THE PROBLEM:
What follows is a set of entries. Repeat them exactly, but not their pictures.

[START DATASET EXCERPTS]

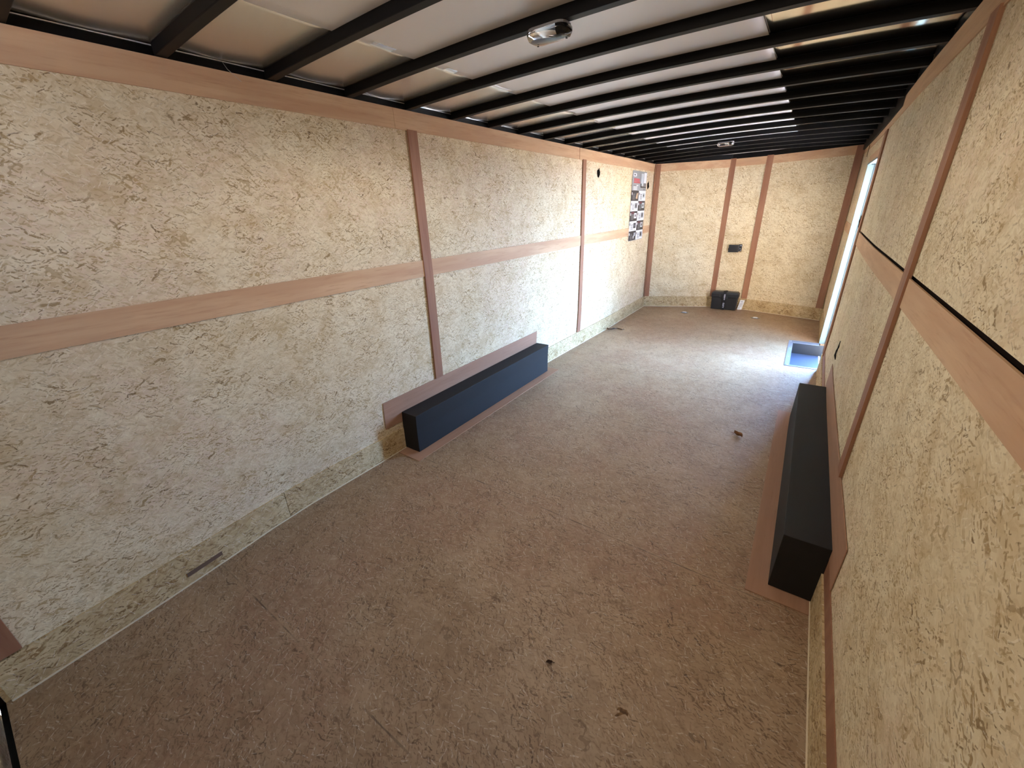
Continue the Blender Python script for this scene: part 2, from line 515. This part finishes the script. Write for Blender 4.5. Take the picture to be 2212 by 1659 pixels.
# lauan trims on the left wall
tn = [3]
def trim(b, mat, bevel=.0012):
    tn[0] += 1
    return struct(b.build('trim_%d' % tn[0], mat, bevel=0))
for y0, y1 in ((-.1, 2.122), (2.124, 4.545), (4.556, 7.15)):
    b = MB(); b.box(.0005, .006, y0, y1, 2.052, ZT, None, STEP, warp); trim(b, M_ply_y)
for y0, y1 in ((-.09, 2.215), (2.29, 4.63), (4.705, 7.12)):
    b = MB(); b.box(.0005, .006, y0, y1, 1.195, 1.302, None, STEP, warp); trim(b, M_ply_y)
for y0, y1, z0 in ((2.212, 2.287, .432), (4.628, 4.705, .178), (-.10, -.012, .178)):
    b = MB(); b.box(.0005, .012, y0, y1, z0, 2.058, None, STEP, warp); trim(b, M_ply_z)
# right wall trims
for y0, y1 in ((-.1, 4.40), (4.402, 7.22)):
    b = MB(); b.box(W - .006, W - .0005, y0, y1, 2.052, ZT, None, STEP, warp); trim(b, M_ply_y)
for y0, y1 in ((-.09, 2.232), (2.325, 4.865), (6.10, 7.22)):
    b = MB(); b.box(W - .006, W - .0005, y0, y1, 1.205, 1.306, None, STEP, warp); trim(b, M_ply_y)
b = MB(); b.box(W - .013, W - .0005, 2.235, 2.325, .454, 2.06, None, STEP, warp); trim(b, M_ply_z)
b = MB(); b.box(W - .011, W - .0005, 4.868, 5.048, .20, 2.05, None, STEP, warp); trim(b, M_ply_z)   # batten by the doorway
b = MB(); b.box(W - .008, W - .0005, 6.032, 6.10, .20, 1.95, None, STEP, warp); trim(b, M_ply_z)
b = MB(); b.box(W - .008, W - .0005, 5.05, 6.10, 1.872, 1.95, None, STEP, warp); trim(b, M_ply_y)     # over the doorway
b = MB(); b.box(W - .004, W - .0005, 6.13, 6.14, 1.95, 2.052, M_gap); trim(b, M_gap)
b = MB(); b.box(W - .004, W - .0005, -.1, 5.035, .172, .246, None, STEP, warp); trim(b, M_ply_z)      # strip above the base board
# front wall trims
b = MB()
facet(b, FL, FM1, 2.052, ZT, .0005, .006); trim(b, M_ply_x)
b = MB(); facet(b, FM1, FM2, 2.058, ZT, .0005, .006); trim(b, M_ply_x)
b = MB(); facet(b, FM2, FR, 2.056, ZT, .0005, .006); trim(b, M_ply_x)
L3 = (Vector(FR) - Vector(FM2)).length
b = MB(); facet(b, FM1, FM2, .17, 2.165, .0065, .014, abs_=(-.025, .05)); trim(b, M_ply_z)
b = MB(); facet(b, FM1, FM2, .17, 2.165, .0065, .014, abs_=(.435, .515)); trim(b, M_ply_z)
b = MB(); facet(b, FL, FM1, .17, 2.15, .0065, .014, abs_=(.012, .075)); b.box(.0065, .014, 7.10, 7.15, .17, 2.15); trim(b, M_ply_z)
b = MB(); facet(b, FM2, FR, .17, 2.155, .0065, .014, abs_=(L3 - .085, L3 - .006)); trim(b, M_ply_z)

# base boards
SLIVER = plain('dark_bark_sliver', srgb(108, 84, 66), .8)
b = MB()
for y0, y1 in ((-.1, .989), (.992, 1.86)): b.box(.0005, .011, y0, y1, 0, .170, None, STEP, warp)
for y0, y1 in ((3.70, 4.62), (4.623, 7.16)): b.box(.0005, .011, y0, y1, 0, .170, None, STEP, warp)
b.box(.011, .016, -.1, 1.86, 0.0, .006, M_caulk, STEP, warp).box(.011, .016, 3.70, 7.16, 0.0, .006, M_caulk, STEP, warp)
b.box(.011, .0125, .475, .63, .045, .067, SLIVER, STEP, warp)
struct(b.build('baseboard_left', M_osb_base))
b = MB()
b.box(W - .011, W - .0005, -.1, 1.93, 0, .172, None, STEP, warp).box(W - .011, W - .0005, 3.77, 5.04, 0, .172, None, STEP, warp)
b.box(W - .012, W + .012, 6.045, 7.22, 0, .172, None, STEP, warp)
b.box(W - .015, W - .011, -.1, 1.93, 0, .005, M_caulk, STEP, warp)
struct(b.build('baseboard_right', M_osb_base))
b = MB()
for p, q in ((FL, FM1), (FM1, FM2), (FM2, FR)):
    facet(b, p, q, 0, .170, .0005, .011); facet(b, p, q, 0, .006, .011, .016, M_caulk)
struct(b.build('baseboard_front', M_osb_basef))

# rear ramp door; the gap over its top is added to let in fill daylight
b = MB()
ang = math.radians(1)
b.obox((-.06, -.150, -.55), (2.58, 0, 0), (0, -.04, 0), (0, -math.sin(ang) * 2.55, math.cos(ang) * 2.55))
struct(b.build('door_2', M_osb_front))
b = MB(); b.box(-.09, .0, -.19, -.118, -.02, 2.2, M_black).box(W + .0, W + .09, -.19, -.118, -.02, 2.2, M_black)
b.box(-.09, 2.53, -.19, -.118, 2.14, 2.27, M_black)
b.box(-.03, .028, -.117, -.095, 0, .165, M_galv)
b.box(-.09, 2.53, -.1355, -.118, -.30, -.02, M_black)
struct(b.build('trim_rear_frame', M_black))

# ---------------------------------------------------------------- ground outside
Ng = NT('dry_ground')
c = Ng.coords()
Ng.set(Ng.bsdf.inputs['Base Color'], Ng.mix(Ng.noise(c, 1.2, 5, .6, '3D')[0], srgb(222, 202, 184), srgb(240, 226, 212)))
Ng.bsdf.inputs['Roughness'].default_value = .95
b = MB(); b.quad([(-40, -40, -.62), (40, -40, -.62), (40, 48, -.62), (-40, 48, -.62)])
struct(b.build('ground', Ng.mat))

# ---------------------------------------------------------------- side door opening
D0, D1, DT = 5.05, 6.03, 1.872
dx = .025                      # the wall leans out by this much here
b = MB()
# far jamb (y = 6.03) : stepped aluminium section
b.box(W + dx - .006, W + dx + .010, D1, D1 + .02, -.14, DT + .012, None)
b.box(W + dx + .010, W + dx + .052, D1 + .004, D1 + .02, -.14, DT, None)
b.box(W + dx + .052, W + dx + .060, D1 - .010, D1 + .02, -.14, DT, None)
b.box(W + dx + .060, W + dx + .100, D1 + .002, D1 + .02, -.14, DT, None)
b.box(W + dx + .100, W + dx + .112, D1 - .02, D1 + .03, -.14, DT, None)
# near jamb
b.box(W + dx - .004, W + dx + .010, D0 - .02, D0, -.14, DT + .012, None)
b.box(W + dx + .010, W + dx + .100, D0 - .02, D0 - .004, -.14, DT, None)
b.box(W + dx + .100, W + dx + .112, D0 - .03, D0 + .0, -.14, DT, None)
# head
b.box(W + dx - .010, W + dx + .014, D0 - .02, D1 + .02, DT - .004, DT + .012, None)
b.box(W + dx + .014, W + dx + .112, D0 - .02, D1 + .02, DT + .004, DT + .014, None)
# sill
b.box(W + dx + .030, W + dx + .112, D0, D1, -.16, -.125, None)
struct(b.build('door_1', M_alu))
# strike plate on the near jamb
t = thing('strike_plate', (W + dx - .012, 5.04, 1.33), 'small black metal strike plate on the near edge of the side doorway', 'door strike')
b = MB(); b.box(W + dx - .016, W + dx - .0115, 5.02, 5.056, 1.335, 1.43)
b.build('plate', M_black, t)
b = MB(); b.box(W + dx - .020, W + dx + .012, 5.050, 5.064, 1.375, 1.40)
b.build('keeper_lip', M_black, t)

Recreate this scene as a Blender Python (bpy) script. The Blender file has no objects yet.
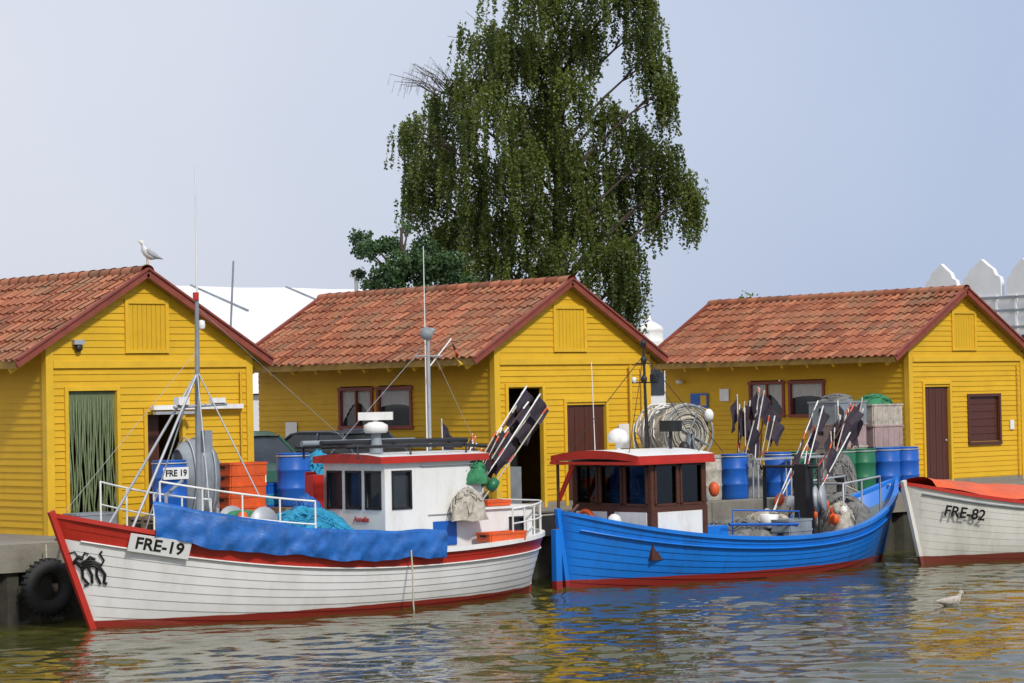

[END DATASET EXCERPTS]

THE OUTPUT:
Continue the Blender Python script for this scene: part 2, from line 515. This part finishes the script. Write for Blender 4.5. Take the picture to be 2212 by 1659 pixels.
# lauan trims on the left wall
tn = [3]
def trim(b, mat, bevel=.0012):
    tn[0] += 1
    return struct(b.build('trim_%d' % tn[0], mat, bevel=0))
for y0, y1 in ((-.1, 2.122), (2.124, 4.545), (4.556, 7.15)):
    b = MB(); b.box(.0005, .006, y0, y1, 2.052, ZT, None, STEP, warp); trim(b, M_ply_y)
for y0, y1 in ((-.09, 2.215), (2.29, 4.63), (4.705, 7.12)):
    b = MB(); b.box(.0005, .006, y0, y1, 1.195, 1.302, None, STEP, warp); trim(b, M_ply_y)
for y0, y1, z0 in ((2.212, 2.287, .432), (4.628, 4.705, .178), (-.10, -.012, .178)):
    b = MB(); b.box(.0005, .012, y0, y1, z0, 2.058, None, STEP, warp); trim(b, M_ply_z)
# right wall trims
for y0, y1 in ((-.1, 4.40), (4.402, 7.22)):
    b = MB(); b.box(W - .006, W - .0005, y0, y1, 2.052, ZT, None, STEP, warp); trim(b, M_ply_y)
for y0, y1 in ((-.09, 2.232), (2.325, 4.865), (6.10, 7.22)):
    b = MB(); b.box(W - .006, W - .0005, y0, y1, 1.205, 1.306, None, STEP, warp); trim(b, M_ply_y)
b = MB(); b.box(W - .013, W - .0005, 2.235, 2.325, .454, 2.06, None, STEP, warp); trim(b, M_ply_z)
b = MB(); b.box(W - .011, W - .0005, 4.868, 5.048, .20, 2.05, None, STEP, warp); trim(b, M_ply_z)   # batten by the doorway
b = MB(); b.box(W - .008, W - .0005, 6.032, 6.10, .20, 1.95, None, STEP, warp); trim(b, M_ply_z)
b = MB(); b.box(W - .008, W - .0005, 5.05, 6.10, 1.872, 1.95, None, STEP, warp); trim(b, M_ply_y)     # over the doorway
b = MB(); b.box(W - .004, W - .0005, 6.13, 6.14, 1.95, 2.052, M_gap); trim(b, M_gap)
b = MB(); b.box(W - .004, W - .0005, -.1, 5.035, .172, .246, None, STEP, warp); trim(b, M_ply_z)      # strip above the base board
# front wall trims
b = MB()
facet(b, FL, FM1, 2.052, ZT, .0005, .006); trim(b, M_ply_x)
b = MB(); facet(b, FM1, FM2, 2.058, ZT, .0005, .006); trim(b, M_ply_x)
b = MB(); facet(b, FM2, FR, 2.056, ZT, .0005, .006); trim(b, M_ply_x)
L3 = (Vector(FR) - Vector(FM2)).length
b = MB(); facet(b, FM1, FM2, .17, 2.165, .0065, .014, abs_=(-.025, .05)); trim(b, M_ply_z)
b = MB(); facet(b, FM1, FM2, .17, 2.165, .0065, .014, abs_=(.435, .515)); trim(b, M_ply_z)
b = MB(); facet(b, FL, FM1, .17, 2.15, .0065, .014, abs_=(.012, .075)); b.box(.0065, .014, 7.10, 7.15, .17, 2.15); trim(b, M_ply_z)
b = MB(); facet(b, FM2, FR, .17, 2.155, .0065, .014, abs_=(L3 - .085, L3 - .006)); trim(b, M_ply_z)

# base boards
SLIVER = plain('dark_bark_sliver', srgb(108, 84, 66), .8)
b = MB()
for y0, y1 in ((-.1, .989), (.992, 1.86)): b.box(.0005, .011, y0, y1, 0, .170, None, STEP, warp)
for y0, y1 in ((3.70, 4.62), (4.623, 7.16)): b.box(.0005, .011, y0, y1, 0, .170, None, STEP, warp)
b.box(.011, .016, -.1, 1.86, 0.0, .006, M_caulk, STEP, warp).box(.011, .016, 3.70, 7.16, 0.0, .006, M_caulk, STEP, warp)
b.box(.011, .0125, .475, .63, .045, .067, SLIVER, STEP, warp)
struct(b.build('baseboard_left', M_osb_base))
b = MB()
b.box(W - .011, W - .0005, -.1, 1.93, 0, .172, None, STEP, warp).box(W - .011, W - .0005, 3.77, 5.04, 0, .172, None, STEP, warp)
b.box(W - .012, W + .012, 6.045, 7.22, 0, .172, None, STEP, warp)
b.box(W - .015, W - .011, -.1, 1.93, 0, .005, M_caulk, STEP, warp)
struct(b.build('baseboard_right', M_osb_base))
b = MB()
for p, q in ((FL, FM1), (FM1, FM2), (FM2, FR)):
    facet(b, p, q, 0, .170, .0005, .011); facet(b, p, q, 0, .006, .011, .016, M_caulk)
struct(b.build('baseboard_front', M_osb_basef))

# rear ramp door; the gap over its top is added to let in fill daylight
b = MB()
ang = math.radians(1)
b.obox((-.06, -.150, -.55), (2.58, 0, 0), (0, -.04, 0), (0, -math.sin(ang) * 2.55, math.cos(ang) * 2.55))
struct(b.build('door_2', M_osb_front))
b = MB(); b.box(-.09, .0, -.19, -.118, -.02, 2.2, M_black).box(W + .0, W + .09, -.19, -.118, -.02, 2.2, M_black)
b.box(-.09, 2.53, -.19, -.118, 2.14, 2.27, M_black)
b.box(-.03, .028, -.117, -.095, 0, .165, M_galv)
b.box(-.09, 2.53, -.1355, -.118, -.30, -.02, M_black)
struct(b.build('trim_rear_frame', M_black))

# ---------------------------------------------------------------- ground outside
Ng = NT('dry_ground')
c = Ng.coords()
Ng.set(Ng.bsdf.inputs['Base Color'], Ng.mix(Ng.noise(c, 1.2, 5, .6, '3D')[0], srgb(222, 202, 184), srgb(240, 226, 212)))
Ng.bsdf.inputs['Roughness'].default_value = .95
b = MB(); b.quad([(-40, -40, -.62), (40, -40, -.62), (40, 48, -.62), (-40, 48, -.62)])
struct(b.build('ground', Ng.mat))

# ---------------------------------------------------------------- side door opening
D0, D1, DT = 5.05, 6.03, 1.872
dx = .025                      # the wall leans out by this much here
b = MB()
# far jamb (y = 6.03) : stepped aluminium section
b.box(W + dx - .006, W + dx + .010, D1, D1 + .02, -.14, DT + .012, None)
b.box(W + dx + .010, W + dx + .052, D1 + .004, D1 + .02, -.14, DT, None)
b.box(W + dx + .052, W + dx + .060, D1 - .010, D1 + .02, -.14, DT, None)
b.box(W + dx + .060, W + dx + .100, D1 + .002, D1 + .02, -.14, DT, None)
b.box(W + dx + .100, W + dx + .112, D1 - .02, D1 + .03, -.14, DT, None)
# near jamb
b.box(W + dx - .004, W + dx + .010, D0 - .02, D0, -.14, DT + .012, None)
b.box(W + dx + .010, W + dx + .100, D0 - .02, D0 - .004, -.14, DT, None)
b.box(W + dx + .100, W + dx + .112, D0 - .03, D0 + .0, -.14, DT, None)
# head
b.box(W + dx - .010, W + dx + .014, D0 - .02, D1 + .02, DT - .004, DT + .012, None)
b.box(W + dx + .014, W + dx + .112, D0 - .02, D1 + .02, DT + .004, DT + .014, None)
# sill
b.box(W + dx + .030, W + dx + .112, D0, D1, -.16, -.125, None)
struct(b.build('door_1', M_alu))
# strike plate on the near jamb
t = thing('strike_plate', (W + dx - .012, 5.04, 1.33), 'small black metal strike plate on the near edge of the side doorway', 'door strike')
b = MB(); b.box(W + dx - .016, W + dx - .0115, 5.02, 5.056, 1.335, 1.43)
b.build('plate', M_black, t)
b = MB(); b.box(W + dx - .020, W + dx + .012, 5.050, 5.064, 1.375, 1.40)
b.build('keeper_lip', M_black, t)

Recreate this scene as a Blender Python (bpy) script. The Blender file has no objects yet.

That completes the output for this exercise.